I'll work on a nice, offensive entry for the carnival in a bit.

Posted by: markbt73 | May 22, 2007 3:45 PM

#27

I think the critters with the sauropods are springbok. Presumably if the cheetahs were vegetarian the disruptive coloration was for decorative purposes only. Or did God know they were going to need it later to help avoid being eaten?

Posted by: Richard Simons | May 22, 2007 5:23 PM

#28

I think the critters with the sauropods are springbok. Presumably if the cheetahs were vegetarian the disruptive coloration was for decorative purposes only. Or did God know they were going to need it later to help avoid being eaten?

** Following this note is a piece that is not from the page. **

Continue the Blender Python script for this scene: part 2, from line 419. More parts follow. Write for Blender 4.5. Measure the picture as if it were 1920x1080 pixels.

Posted by: Richard Simons | May 22, 2007 5:24 PM

#29
Not only that, but Newton, Copernicus, Gallileo and Kepler did not expressly believe in ultraviolet lightwaves. Therefore, the remote control works by witchcraft. QEMFD!

Posted by: factlike

You're thinking of infra-red, sorry. :\

As for the cartoon of sauropods with mammals -- I'm still waiting to see Ken Ham's illustration of a T. Rex grazing in a meadow.

My part to annoy Ham is a cartoon. It came to me after I prayed on it for a week.

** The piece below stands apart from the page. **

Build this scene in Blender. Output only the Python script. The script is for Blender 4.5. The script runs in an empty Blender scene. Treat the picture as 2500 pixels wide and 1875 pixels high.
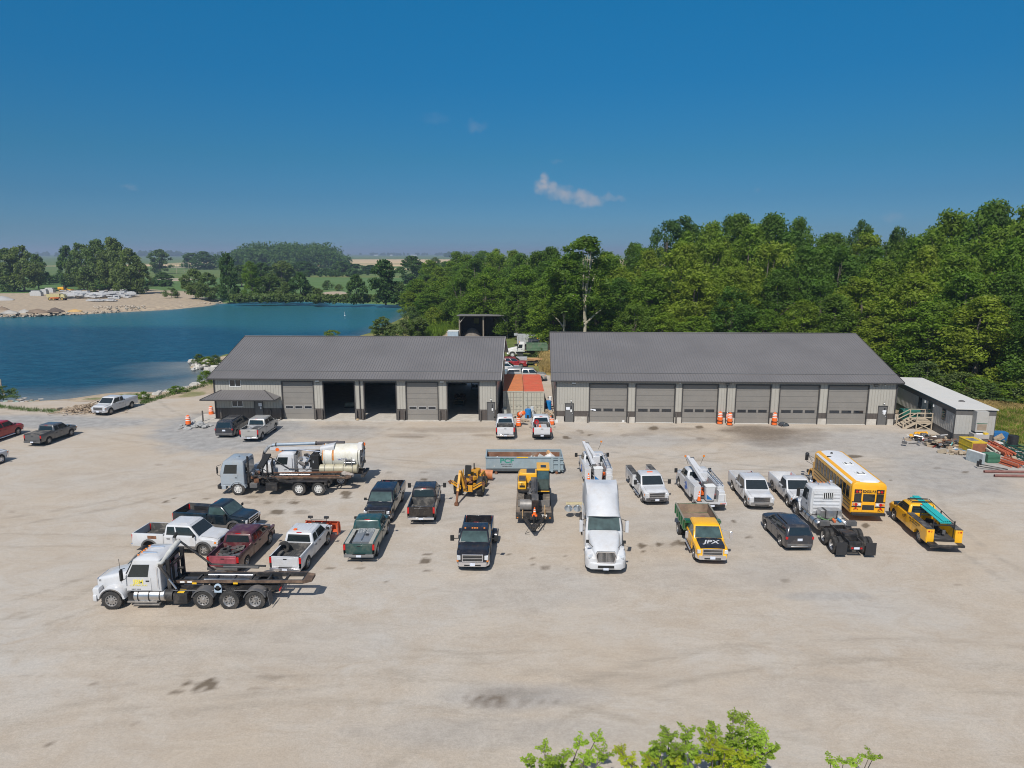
import bpy, bmesh, math, random
import numpy as np
from mathutils import Vector, Matrix, noise as mnoise
random.seed(7)
R = math.radians
SC = bpy.context.scene
COL = SC.collection

# ------------------------------------------------------------------ camera
CAM_H = 19.0
PITCH = R(10.64)
FPX = 1700.0                     # focal length in pixels of a 2500 wide frame
cam_data = bpy.data.cameras.new("camera")
cam_data.sensor_width = 36.0
cam_data.lens = 36.0 * FPX / 2500.0
cam_data.clip_start = 0.5
cam_data.clip_end = 40000.0
cam = bpy.data.objects.new("camera",cam_data)
COL.objects.link(cam)
cam.location = (0,0,CAM_H)
cam.rotation_euler = (R(90)-PITCH,0,0)
SC.camera = cam

# ------------------------------------------------------------------ sky, sun, exposure
SUN_EL = R(50)
SUN_AZ = R(16)                   # sun behind the camera, this much to its left
sun_dir = Vector((-math.sin(SUN_AZ)*math.cos(SUN_EL),-math.cos(SUN_AZ)*math.cos(SUN_EL),math.sin(SUN_EL)))
sd = bpy.data.lights.new("sun",'SUN')
sd.energy = 4.2
sd.angle = R(0.5)
sd.color = (1.0,0.955,0.89)
sun = bpy.data.objects.new("sun",sd)
COL.objects.link(sun)
sun.rotation_euler = sun_dir.to_track_quat('Z','Y').to_euler()

world = bpy.data.worlds.new("World")
SC.world = world
world.use_nodes = True
wt = world.node_tree
wt.nodes.clear()
def wn(t,**kw):
    n = wt.nodes.new(t)
    for k, v in kw.items():
        setattr(n,k,v)
    return n
def wl(a,b): wt.links.new(a,b)
sky = wn('ShaderNodeTexSky',sky_type='NISHITA',sun_disc=False)
sky.sun_elevation = SUN_EL
sky.sun_rotation = R(180) + SUN_AZ      # azimuth measured so that the sun stands behind the camera
sky.altitude = 200
sky.air_density = 1.0
sky.dust_density = 0.6
sky.ozone_density = 4.0
# colour grade of the sky as a whole, by elevation angle above the real horizon
tc = wn('ShaderNodeTexCoord')
sep = wn('ShaderNodeSeparateXYZ'); wl(tc.outputs['Generated'],sep.inputs[0])
ramp = wn('ShaderNodeValToRGB')
e = ramp.color_ramp.elements
e[0].position = 0.0; e[0].color = (.25,.55,.95,1)
e[1].position = 0.5; e[1].color = (1.6,1.35,1.12,1)
for p_, c_ in ((.03,(.205,.43,.72,1)),(.073,(.155,.40,.62,1)),(.125,(.12,.44,.61,1)),(.224,(.065,.53,.75,1)),(.31,(.055,.64,.87,1)),(.37,(.2,.7,.93,1))):
    m1 = ramp.color_ramp.elements.new(p_); m1.color = c_
wl(sep.outputs['Z'],ramp.inputs[0])
mul = wn('ShaderNodeMix',data_type='RGBA',blend_type='MULTIPLY'); mul.inputs[0].default_value = 1.0
wl(sky.outputs[0],mul.inputs[6]); wl(ramp.outputs[0],mul.inputs[7])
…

Posted by: Warren | May 22, 2007 6:56 PM

#30
By the way if somebody gets to the museum would you check the pubic hair of Adam and Eve for crabs,they must be there.

Didn't we get those from gorillas? Getting down and dirty with gorillas sounds post-Original sin to me - unless it happened when Adam was cruising for "help meets" among the animals.

Posted by: windy | May 22, 2007 7:30 PM

#31

Wow! Mendel didn't believe in evolution? The, you know, monk? Never!

Incidentally, a Google search of 'Mendel evolution' turns up several sites which imply that, actually, he thought evolution kicked ass and wanted in on it.

By the way if somebody gets to the museum would you check the pubic hair of Adam and Eve for crabs,they must be there.

Will do. That place is within a day's drive of me, you know. (Really only a couple hours. I'll try to get up there sometime when I'm already in the area, because it doesn't warrant a special trip.) I look forward to being thrown out of it.